The cloud business has been growing a lot in recent years. The front runner in this business is Amazon with it’s AWS, but Microsoft is in second place, and growing a lot too. 

It is projected that Microsoft Azure will reach the $54 Billion mark in 2023 from “just” $9B in 2018.

Microsoft fundamental analysis future

4.2. SEASONALITY

Revenue tends to be higher on the 2nd quarter of Microsoft’s fiscal year. The 2nd quarter ends in 31 of December so it coincides with corporate year-end spending and holiday spending by consumers. 

4.3. TYPE OF PLAY

For the reasons stated above, I consider Microsoft a growth play.

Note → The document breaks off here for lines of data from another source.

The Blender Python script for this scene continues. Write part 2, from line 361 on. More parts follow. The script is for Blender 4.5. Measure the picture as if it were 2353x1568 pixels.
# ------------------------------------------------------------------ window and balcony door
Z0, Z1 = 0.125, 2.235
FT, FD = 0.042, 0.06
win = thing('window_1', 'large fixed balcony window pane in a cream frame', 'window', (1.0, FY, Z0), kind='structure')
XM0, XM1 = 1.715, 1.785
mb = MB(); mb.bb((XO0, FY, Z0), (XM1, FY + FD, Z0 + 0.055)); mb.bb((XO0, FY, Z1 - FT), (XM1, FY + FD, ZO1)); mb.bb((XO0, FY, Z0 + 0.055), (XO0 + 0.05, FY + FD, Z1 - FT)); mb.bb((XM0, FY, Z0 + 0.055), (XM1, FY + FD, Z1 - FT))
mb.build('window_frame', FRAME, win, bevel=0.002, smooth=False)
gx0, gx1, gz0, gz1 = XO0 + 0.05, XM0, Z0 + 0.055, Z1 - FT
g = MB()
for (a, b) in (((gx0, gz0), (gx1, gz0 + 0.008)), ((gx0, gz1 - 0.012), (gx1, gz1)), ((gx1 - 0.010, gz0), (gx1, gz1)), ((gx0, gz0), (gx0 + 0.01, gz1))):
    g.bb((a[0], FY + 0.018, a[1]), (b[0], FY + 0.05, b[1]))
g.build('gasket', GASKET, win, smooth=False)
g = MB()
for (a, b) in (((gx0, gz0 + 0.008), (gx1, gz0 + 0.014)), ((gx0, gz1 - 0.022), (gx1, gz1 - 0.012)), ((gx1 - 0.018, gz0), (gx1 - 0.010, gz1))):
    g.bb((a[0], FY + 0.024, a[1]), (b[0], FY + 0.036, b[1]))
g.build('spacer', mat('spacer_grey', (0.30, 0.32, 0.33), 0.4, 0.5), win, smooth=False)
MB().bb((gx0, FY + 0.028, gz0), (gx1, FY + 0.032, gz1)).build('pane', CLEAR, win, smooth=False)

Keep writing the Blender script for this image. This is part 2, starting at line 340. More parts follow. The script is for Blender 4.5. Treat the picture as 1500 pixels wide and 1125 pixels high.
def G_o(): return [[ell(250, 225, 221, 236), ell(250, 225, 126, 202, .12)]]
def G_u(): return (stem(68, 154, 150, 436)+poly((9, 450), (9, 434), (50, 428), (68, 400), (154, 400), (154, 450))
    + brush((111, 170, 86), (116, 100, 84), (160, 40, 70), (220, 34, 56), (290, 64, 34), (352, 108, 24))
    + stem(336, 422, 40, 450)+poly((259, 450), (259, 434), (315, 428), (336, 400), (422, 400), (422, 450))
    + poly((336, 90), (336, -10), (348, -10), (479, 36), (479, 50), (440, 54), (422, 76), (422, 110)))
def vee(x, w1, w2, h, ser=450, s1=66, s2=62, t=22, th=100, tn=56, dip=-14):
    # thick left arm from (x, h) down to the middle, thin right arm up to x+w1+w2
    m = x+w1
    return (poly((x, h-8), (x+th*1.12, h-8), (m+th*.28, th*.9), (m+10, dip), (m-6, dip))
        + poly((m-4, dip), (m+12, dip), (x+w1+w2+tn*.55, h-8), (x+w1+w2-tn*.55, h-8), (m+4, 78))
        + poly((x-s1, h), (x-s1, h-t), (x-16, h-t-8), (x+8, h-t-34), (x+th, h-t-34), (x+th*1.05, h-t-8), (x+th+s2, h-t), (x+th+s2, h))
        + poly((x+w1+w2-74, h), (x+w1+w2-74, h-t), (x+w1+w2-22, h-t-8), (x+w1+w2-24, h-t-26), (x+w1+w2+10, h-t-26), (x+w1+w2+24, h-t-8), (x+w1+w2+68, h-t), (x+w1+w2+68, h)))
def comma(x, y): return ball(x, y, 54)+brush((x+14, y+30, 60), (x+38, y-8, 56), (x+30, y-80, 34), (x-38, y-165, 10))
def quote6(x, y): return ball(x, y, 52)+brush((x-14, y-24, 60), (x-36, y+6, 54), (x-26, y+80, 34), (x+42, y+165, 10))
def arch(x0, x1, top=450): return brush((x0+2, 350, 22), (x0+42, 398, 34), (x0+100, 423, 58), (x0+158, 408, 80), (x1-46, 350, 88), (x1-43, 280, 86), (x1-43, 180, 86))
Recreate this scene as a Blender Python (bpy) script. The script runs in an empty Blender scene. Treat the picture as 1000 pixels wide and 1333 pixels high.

4. OVERVIEW AND CONCLUSION

4.1. OVERVIEW

Microsoft is an amazing company. It has high switching costs, great historical sales growth, strong balance sheet with net cash available for acquisitions and great industry tailwinds with the cloud business going to the moon.  

But it’s also clear that there was a great time to buy Microsoft, when its multiples were depressed, between 2008 and 2015, the time when no one believed in Microsoft’s ability to grow. 

Microsoft’s revenue has been growing at a 6% yoy for the last 5 years. Let’s say that this growth rate will go to 10% yoy and in 5 years time the net margin will reach 30%. In 2023, revenue will be $177B, and net income $53B. At a conservative PE of 20, the whole company will be worth $1,06T. If we add back the $250B of cash that the company will generate until then, we get to a Market Cap of $1,31T.  That represents a 10% CAGR from today’s Market Cap of $822B.

As I am looking for a mid teens CAGR, the question I must ask myself is: Is Microsoft able to grow more than 10% yoy? It might be, but I cannot say that for sure. And if I’m not certain, I don’t invest.